Triplett would insult young Chris to his face. One of Triplett’s favorite insults when Chris’ friends came to the house was to refer to Chris as “that big-eared m-----f-----”. The kids at school began to tease Chris, calling him “Dumbo” after the big-eared flying elephant in Disney cartoons. When Chris looked in the mirror, he saw to his horror that he did have big ears. It wasn’t until he was much older that Chris’ head grew in size to match his ears.

Chris’ early life was restricted to the area within the borders of the black ghetto on the North side of Milwaukee. He had very little contact with white people while he was growing up. For Chris, white people were storeowners, police officers, and the ambulance attendants who came to get his mother when Triplett hurt her badly.

At times, Triplett’s rampages were so frequent that Bettye Jean would sleep on the couch with her shoes on so that if her husband came home drunk and angry, she could get the kids out of the house before he shot someone or beat her up.

To this day everything I know about being a man I was taught by a guy who was the absolute opposite. I’m not saying I’m a saint, a virgin or a boy scout. [But] I don’t drink, I don’t own guns and I don’t beat women.

Bettye Jean couldn’t get away from Freddie Triplett. Chris Gardner believes to this day that it was Triplett who reported his mother to the police for welfare fraud as punishment when she tried to leave him. Later, she tried to leave Triplett again, but she couldn’t afford to support her children on a maid’s salary. When Chris was eight years old, the beatings became too much for his mother. She got the children out of the house and set it on fire while Triplett slept. This was a violation of her parole and Triplett saw to it that Bettye Jean went back to jail for another four years. Yet, she went back to Triplett when she was released.

Why would an intelligent woman stay with such a man? Most battered women stay in abusive relationships due to a mixture of fear, lack of self-esteem, lack of resources, and a feeling of complete helplessness. This has happened (and continues to happen) to millions of women. They don’t believe that anyone will help them nor do they think they have the power to change their circumstances. Even now you hear news reports of women who will not testify against husbands or boyfriends who have beaten them. Back in the 1950s and 1960s there was much more tolerance for wife beating than there is now and there were very few resources available for victims. Think about the history of Singer Tina Turner. She was one of the most popular recording stars in the world but she remained with her husband, Ike Turner, for more than a decade despite repeated beatings.

For years Chris dreamed of killing his stepfather. Once Chris “accidentally” dropped a full-sized refrigerator on the man as they tried to move it up a flight of stairs. (It didn’t work. Freddie Triplett was so strong that he was able to catch the falling appliance and push it up the stairs single-handedly.) When Chris had another chance, with an axe in his hand and a clear shot at Triplett, he couldn’t do it.
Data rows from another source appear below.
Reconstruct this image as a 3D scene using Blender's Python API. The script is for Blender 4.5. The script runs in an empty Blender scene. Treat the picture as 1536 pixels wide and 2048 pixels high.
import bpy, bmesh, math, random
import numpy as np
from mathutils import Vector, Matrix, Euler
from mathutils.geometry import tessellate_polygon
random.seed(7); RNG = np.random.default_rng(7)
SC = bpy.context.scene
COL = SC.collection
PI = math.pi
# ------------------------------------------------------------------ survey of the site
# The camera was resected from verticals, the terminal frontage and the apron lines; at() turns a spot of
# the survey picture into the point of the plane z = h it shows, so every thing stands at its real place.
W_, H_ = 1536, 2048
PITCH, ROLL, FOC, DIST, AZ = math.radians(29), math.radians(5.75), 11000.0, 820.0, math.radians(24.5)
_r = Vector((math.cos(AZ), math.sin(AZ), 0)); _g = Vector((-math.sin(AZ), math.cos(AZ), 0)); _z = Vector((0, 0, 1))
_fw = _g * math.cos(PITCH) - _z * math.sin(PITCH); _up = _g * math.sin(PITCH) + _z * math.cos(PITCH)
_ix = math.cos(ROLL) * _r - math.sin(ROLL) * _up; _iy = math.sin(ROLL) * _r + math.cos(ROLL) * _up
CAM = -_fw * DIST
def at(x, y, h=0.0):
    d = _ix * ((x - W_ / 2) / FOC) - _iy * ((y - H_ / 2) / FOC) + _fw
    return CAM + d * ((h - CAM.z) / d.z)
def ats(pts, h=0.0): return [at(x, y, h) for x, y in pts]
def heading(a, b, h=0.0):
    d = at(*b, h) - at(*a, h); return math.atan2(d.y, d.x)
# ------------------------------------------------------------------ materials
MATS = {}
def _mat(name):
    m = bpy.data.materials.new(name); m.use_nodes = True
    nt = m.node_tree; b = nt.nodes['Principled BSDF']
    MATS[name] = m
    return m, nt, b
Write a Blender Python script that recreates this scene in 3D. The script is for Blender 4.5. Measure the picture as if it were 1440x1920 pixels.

Chris now says, “[I]t took me some years to realize how killing the old man would have ruined my life.”

UNCLE WILLIE AND UNCLE HENRY

When Chris was eight years old and his mother was imprisoned the second time, he and Ophelia were sent to live with Uncle Willie, their mother’s brother. Bettye Jean had disappeared so suddenly that there had been no goodbyes. The children were given no explanation of what had happened. They didn’t even know if she was alive. (Chris notes that one of the most dysfunctional features of his extended family was that they were a “family of secrets” that didn’t talk about problems.) Soon there was another tragedy for Chris. Ophelia, the second most important person in his life, was sent away to a school for disobedient girls.

Into the void stepped Chris’ uncles. Willie had served in the military during the Korean War (1950 - 1953). When he came home, he was mentally ill, telling outlandish stories of international intrigue. At times, Willie believed that he was an FBI agent battling spies. He would allow Chris to work with him on “assignments.” Uncle Willie claimed to keep an original painting by the famous artist Pablo Picasso hidden where no one could find it. One time, believing that a handful of worthless betting stubs from the track were winning tickets and that he had just become rich, Uncle Willie talked his way into the Presidential suite at one of Chicago’s most expensive hotels.

It didn’t take Chris long to realize that Uncle Willie didn’t have a good grip on reality. Once when they were on an errand, Uncle Willie pulled the car over and through clenched teeth, staring straight ahead, told Chris that they were being followed and to keep his eyes looking forward. But Chris, about nine years old at the time, had already looked back and he had seen that no one was there.

Then there was Uncle Henry, the first man that Chris ever loved. During Bettye Jean’s second term in prison, Henry Gardner retired from the Navy and came into Chris’ life. Henry would babysit for Chris and take him on excursions. He introduced Chris to the music of jazz trumpet player, Miles Davis, one of Chris’ favorite musicians to this day. They listened together for hours.